Rwanda's dubious human rights record
The African nations of Ghana and Rwanda and the eastern European nation of Moldova had previously been floated as possible locations for the United Kingdom to outsource the processing of migrants but in January, Ghana denied involvement in the plans.
Rwanda became the main contender for receiving migrants coming to the UK — despite a number of human rights violations being recorded in the country as recently as last year. During his speech in Dover, Johnson referred to Rwanda as "one of the safest countries in the world, globally recognized for its record of welcoming and integrating migrants."
The NGO Detention Action pointed to Rwanda's human rights record, saying that those sent there would "likely face indefinite detention under a government notorious for violent persecution of dissent."
"At the same time, the UK currently gives asylum to Rwandan refugees fleeing political persecution," the advocacy group added.
Stopping smugglers
Prime Minister Johnson and his cabinet have stressed that the plan to send asylum seekers to Rwanda would not only deter people from embarking on dangerous sea journeys but would also help break the "the business model of people smuggling gangs, step-up our operations in the Channel, bring more criminals to justice and end this barbaric trade in human misery," Johnson's office said.
"I accept that these people... are in search of a better life; the opportunities that the United Kingdom provides and the hope of a fresh start. But it is these hopes, these dreams that have been exploited. These vile people smugglers are abusing the vulnerable and turning the Channel into a watery graveyard, with men, women and children drowning in unseaworthy boats and suffocating in refrigerated lorries.
"We cannot sustain a parallel illegal system.

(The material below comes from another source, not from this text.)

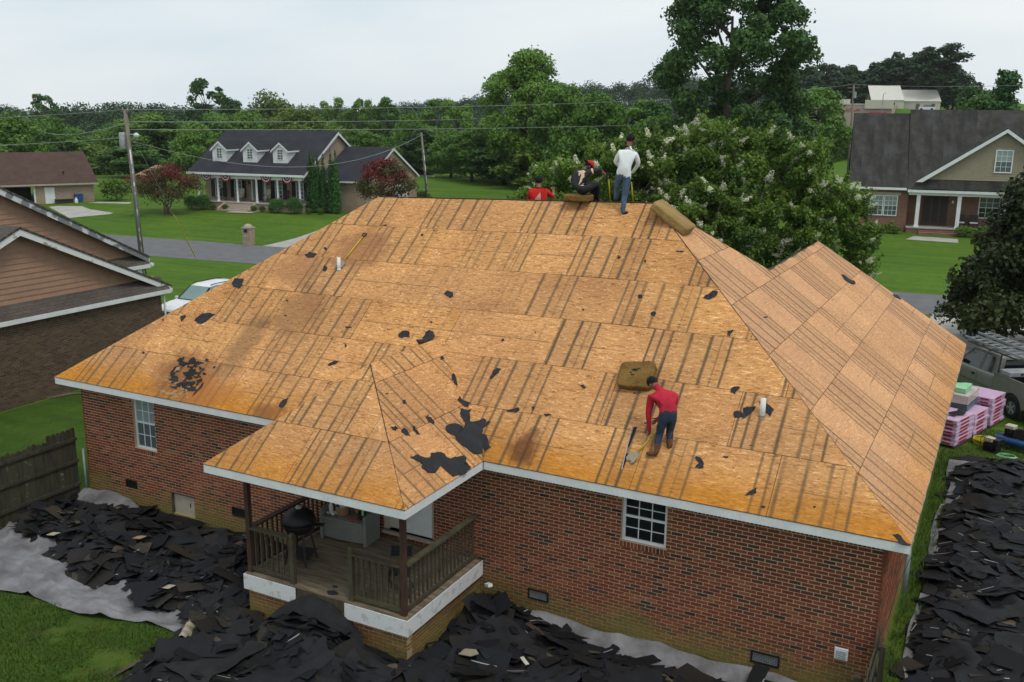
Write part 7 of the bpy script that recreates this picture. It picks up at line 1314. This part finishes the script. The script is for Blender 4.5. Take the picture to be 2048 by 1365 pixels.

Our compassion may be infinite, but our capacity to help people is not."
Years of failed efforts
Migrants and refugees have been crossing the English Channel from northern France in hopes of reaching Britain for years. Some succeed in arriving in the UK by stowing away in trucks or on ferries crossing the sea, while others are increasingly resorting to using dinghies and other small boats, which are typically organized by people smugglers.
The British and French governments have been trying to stop people making the dangerous journeys with little success. More than 28,000 migrants and refugees made the crossing from Europe to Britain across the Channel last year alone, up from 8,500 in 2020 and just 300 in 2018. On some days, several hundred migrants land on the Kent coast from France at once.